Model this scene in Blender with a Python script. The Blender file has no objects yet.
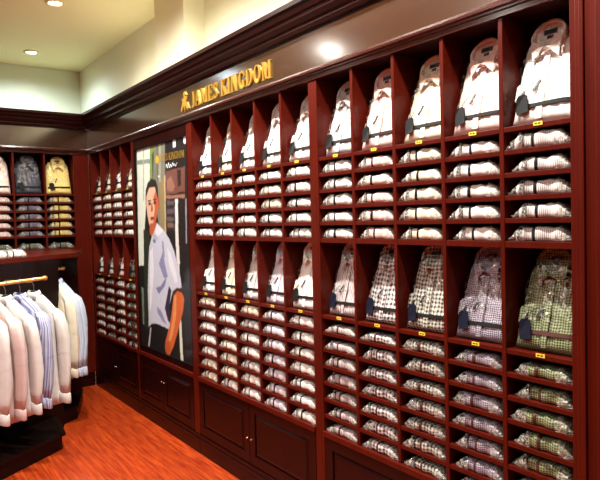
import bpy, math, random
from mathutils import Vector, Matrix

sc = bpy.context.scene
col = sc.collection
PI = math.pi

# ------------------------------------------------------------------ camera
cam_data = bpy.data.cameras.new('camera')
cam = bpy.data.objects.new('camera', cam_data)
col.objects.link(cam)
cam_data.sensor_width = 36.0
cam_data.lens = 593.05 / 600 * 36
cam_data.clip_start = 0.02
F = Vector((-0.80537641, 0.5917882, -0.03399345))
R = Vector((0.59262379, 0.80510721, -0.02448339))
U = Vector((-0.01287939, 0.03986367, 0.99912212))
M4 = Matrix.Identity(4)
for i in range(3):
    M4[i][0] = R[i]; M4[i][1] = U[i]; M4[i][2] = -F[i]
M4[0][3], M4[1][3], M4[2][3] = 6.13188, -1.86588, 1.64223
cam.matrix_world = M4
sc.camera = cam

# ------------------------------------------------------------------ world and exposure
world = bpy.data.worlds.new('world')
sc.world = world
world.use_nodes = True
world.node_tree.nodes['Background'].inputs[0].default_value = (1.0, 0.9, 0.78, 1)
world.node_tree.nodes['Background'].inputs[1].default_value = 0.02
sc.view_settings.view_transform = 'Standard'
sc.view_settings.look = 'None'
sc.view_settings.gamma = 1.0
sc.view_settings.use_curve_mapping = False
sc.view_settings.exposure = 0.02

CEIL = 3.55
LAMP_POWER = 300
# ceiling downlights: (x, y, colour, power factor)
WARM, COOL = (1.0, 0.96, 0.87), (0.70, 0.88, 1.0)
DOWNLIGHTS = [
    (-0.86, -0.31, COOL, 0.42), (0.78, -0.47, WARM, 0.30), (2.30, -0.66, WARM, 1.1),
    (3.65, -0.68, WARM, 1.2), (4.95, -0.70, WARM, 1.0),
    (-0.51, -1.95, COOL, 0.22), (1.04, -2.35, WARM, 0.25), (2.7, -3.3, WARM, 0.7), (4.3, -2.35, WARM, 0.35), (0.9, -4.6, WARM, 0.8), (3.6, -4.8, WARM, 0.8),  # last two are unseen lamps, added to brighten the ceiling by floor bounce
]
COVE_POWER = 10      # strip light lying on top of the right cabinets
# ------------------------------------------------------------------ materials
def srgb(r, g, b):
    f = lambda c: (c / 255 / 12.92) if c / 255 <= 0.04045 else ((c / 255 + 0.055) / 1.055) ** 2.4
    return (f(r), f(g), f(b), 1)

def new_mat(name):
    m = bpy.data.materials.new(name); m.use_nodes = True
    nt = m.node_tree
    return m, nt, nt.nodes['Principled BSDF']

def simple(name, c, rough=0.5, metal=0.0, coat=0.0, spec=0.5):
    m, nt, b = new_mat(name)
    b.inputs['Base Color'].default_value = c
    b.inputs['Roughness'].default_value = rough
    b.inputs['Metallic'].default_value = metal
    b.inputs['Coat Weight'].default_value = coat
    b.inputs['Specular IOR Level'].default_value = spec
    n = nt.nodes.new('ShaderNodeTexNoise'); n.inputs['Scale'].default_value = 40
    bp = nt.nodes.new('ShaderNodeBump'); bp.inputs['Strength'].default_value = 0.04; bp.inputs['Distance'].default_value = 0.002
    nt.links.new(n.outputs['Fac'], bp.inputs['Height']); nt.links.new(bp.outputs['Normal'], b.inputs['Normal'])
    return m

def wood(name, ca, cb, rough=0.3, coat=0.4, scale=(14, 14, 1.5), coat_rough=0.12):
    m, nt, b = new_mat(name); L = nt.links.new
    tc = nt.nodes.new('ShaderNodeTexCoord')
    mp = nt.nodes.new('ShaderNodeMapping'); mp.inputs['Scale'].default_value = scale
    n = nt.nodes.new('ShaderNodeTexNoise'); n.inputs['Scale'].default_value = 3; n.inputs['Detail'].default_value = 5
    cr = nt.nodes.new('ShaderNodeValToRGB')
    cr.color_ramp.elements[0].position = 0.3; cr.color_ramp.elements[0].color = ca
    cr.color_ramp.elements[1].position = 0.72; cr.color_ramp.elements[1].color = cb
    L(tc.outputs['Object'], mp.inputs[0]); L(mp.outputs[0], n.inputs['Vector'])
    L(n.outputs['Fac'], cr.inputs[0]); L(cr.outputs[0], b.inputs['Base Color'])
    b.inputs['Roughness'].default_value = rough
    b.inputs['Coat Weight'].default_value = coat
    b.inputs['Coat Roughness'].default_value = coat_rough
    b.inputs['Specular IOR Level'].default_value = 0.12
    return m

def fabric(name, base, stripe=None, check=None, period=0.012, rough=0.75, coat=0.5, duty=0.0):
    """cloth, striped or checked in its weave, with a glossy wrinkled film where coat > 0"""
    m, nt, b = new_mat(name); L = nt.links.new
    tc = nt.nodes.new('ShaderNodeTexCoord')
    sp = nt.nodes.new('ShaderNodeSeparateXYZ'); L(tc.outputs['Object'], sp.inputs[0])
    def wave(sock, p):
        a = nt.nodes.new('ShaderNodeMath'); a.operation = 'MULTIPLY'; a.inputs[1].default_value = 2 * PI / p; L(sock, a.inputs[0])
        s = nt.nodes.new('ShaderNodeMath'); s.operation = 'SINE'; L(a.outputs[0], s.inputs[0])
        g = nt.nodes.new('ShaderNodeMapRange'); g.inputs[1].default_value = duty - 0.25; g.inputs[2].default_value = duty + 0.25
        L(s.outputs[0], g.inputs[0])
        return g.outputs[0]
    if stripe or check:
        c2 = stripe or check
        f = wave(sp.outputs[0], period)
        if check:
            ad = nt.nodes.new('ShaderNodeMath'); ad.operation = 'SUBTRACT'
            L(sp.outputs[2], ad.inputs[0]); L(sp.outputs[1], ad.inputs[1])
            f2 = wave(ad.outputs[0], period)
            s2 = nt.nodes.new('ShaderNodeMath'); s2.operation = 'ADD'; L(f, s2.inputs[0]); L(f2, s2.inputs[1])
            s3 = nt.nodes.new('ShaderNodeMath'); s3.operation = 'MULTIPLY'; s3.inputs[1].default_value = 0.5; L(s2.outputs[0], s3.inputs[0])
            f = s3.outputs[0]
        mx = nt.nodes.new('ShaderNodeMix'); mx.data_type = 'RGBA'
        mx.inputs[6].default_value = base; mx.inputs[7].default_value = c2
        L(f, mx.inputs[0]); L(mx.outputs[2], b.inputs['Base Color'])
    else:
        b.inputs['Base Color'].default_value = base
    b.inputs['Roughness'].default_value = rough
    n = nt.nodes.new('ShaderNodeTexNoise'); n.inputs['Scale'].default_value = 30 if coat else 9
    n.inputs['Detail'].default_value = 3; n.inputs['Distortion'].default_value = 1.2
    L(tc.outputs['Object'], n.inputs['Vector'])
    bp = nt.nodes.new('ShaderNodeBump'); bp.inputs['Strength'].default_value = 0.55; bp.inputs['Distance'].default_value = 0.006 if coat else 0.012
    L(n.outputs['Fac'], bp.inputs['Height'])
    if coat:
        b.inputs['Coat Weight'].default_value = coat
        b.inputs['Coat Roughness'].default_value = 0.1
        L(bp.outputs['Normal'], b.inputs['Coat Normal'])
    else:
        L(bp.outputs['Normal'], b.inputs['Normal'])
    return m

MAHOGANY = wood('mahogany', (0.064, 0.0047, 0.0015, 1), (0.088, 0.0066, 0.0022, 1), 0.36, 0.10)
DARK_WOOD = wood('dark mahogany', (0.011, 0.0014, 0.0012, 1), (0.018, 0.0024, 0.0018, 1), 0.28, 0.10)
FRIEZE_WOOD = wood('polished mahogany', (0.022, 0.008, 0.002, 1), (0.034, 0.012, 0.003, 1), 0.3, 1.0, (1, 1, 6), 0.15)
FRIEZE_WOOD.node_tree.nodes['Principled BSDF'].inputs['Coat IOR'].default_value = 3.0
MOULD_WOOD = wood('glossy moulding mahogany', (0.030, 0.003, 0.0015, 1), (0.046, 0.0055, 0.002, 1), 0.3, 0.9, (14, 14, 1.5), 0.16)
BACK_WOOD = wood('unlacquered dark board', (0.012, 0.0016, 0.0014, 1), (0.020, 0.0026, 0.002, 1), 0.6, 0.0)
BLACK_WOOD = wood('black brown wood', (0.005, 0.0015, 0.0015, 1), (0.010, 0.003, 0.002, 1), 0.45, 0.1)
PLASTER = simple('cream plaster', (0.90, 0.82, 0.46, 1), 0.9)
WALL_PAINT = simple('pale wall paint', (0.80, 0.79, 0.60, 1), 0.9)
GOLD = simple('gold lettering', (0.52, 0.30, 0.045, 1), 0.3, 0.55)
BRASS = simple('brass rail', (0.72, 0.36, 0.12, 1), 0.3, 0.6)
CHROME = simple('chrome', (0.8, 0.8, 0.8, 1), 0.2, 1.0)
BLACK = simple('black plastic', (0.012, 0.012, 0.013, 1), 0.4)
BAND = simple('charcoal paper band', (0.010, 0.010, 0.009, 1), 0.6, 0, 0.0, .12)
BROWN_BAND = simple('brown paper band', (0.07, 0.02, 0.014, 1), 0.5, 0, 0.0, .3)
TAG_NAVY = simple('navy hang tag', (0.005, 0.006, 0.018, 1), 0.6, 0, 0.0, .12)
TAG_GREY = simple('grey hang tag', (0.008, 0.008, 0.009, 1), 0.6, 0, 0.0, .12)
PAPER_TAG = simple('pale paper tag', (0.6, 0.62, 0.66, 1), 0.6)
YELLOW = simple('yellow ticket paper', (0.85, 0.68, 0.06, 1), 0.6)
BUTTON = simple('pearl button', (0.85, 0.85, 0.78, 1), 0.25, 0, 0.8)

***

Exercise brief:
From the first line of the material down to the line containing "sc.view_settings.exposure = 0.02", inclusive, return each line exactly, skipping any picture.

Written reply:
Model this scene in Blender with a Python script. The Blender file has no objects yet.
import bpy, math, random
from mathutils import Vector, Matrix

sc = bpy.context.scene
col = sc.collection
PI = math.pi

# ------------------------------------------------------------------ camera
cam_data = bpy.data.cameras.new('camera')
cam = bpy.data.objects.new('camera', cam_data)
col.objects.link(cam)
cam_data.sensor_width = 36.0
cam_data.lens = 593.05 / 600 * 36
cam_data.clip_start = 0.02
F = Vector((-0.80537641, 0.5917882, -0.03399345))
R = Vector((0.59262379, 0.80510721, -0.02448339))
U = Vector((-0.01287939, 0.03986367, 0.99912212))
M4 = Matrix.Identity(4)
for i in range(3):
    M4[i][0] = R[i]; M4[i][1] = U[i]; M4[i][2] = -F[i]
M4[0][3], M4[1][3], M4[2][3] = 6.13188, -1.86588, 1.64223
cam.matrix_world = M4
sc.camera = cam

# ------------------------------------------------------------------ world and exposure
world = bpy.data.worlds.new('world')
sc.world = world
world.use_nodes = True
world.node_tree.nodes['Background'].inputs[0].default_value = (1.0, 0.9, 0.78, 1)
world.node_tree.nodes['Background'].inputs[1].default_value = 0.02
sc.view_settings.view_transform = 'Standard'
sc.view_settings.look = 'None'
sc.view_settings.gamma = 1.0
sc.view_settings.use_curve_mapping = False
sc.view_settings.exposure = 0.02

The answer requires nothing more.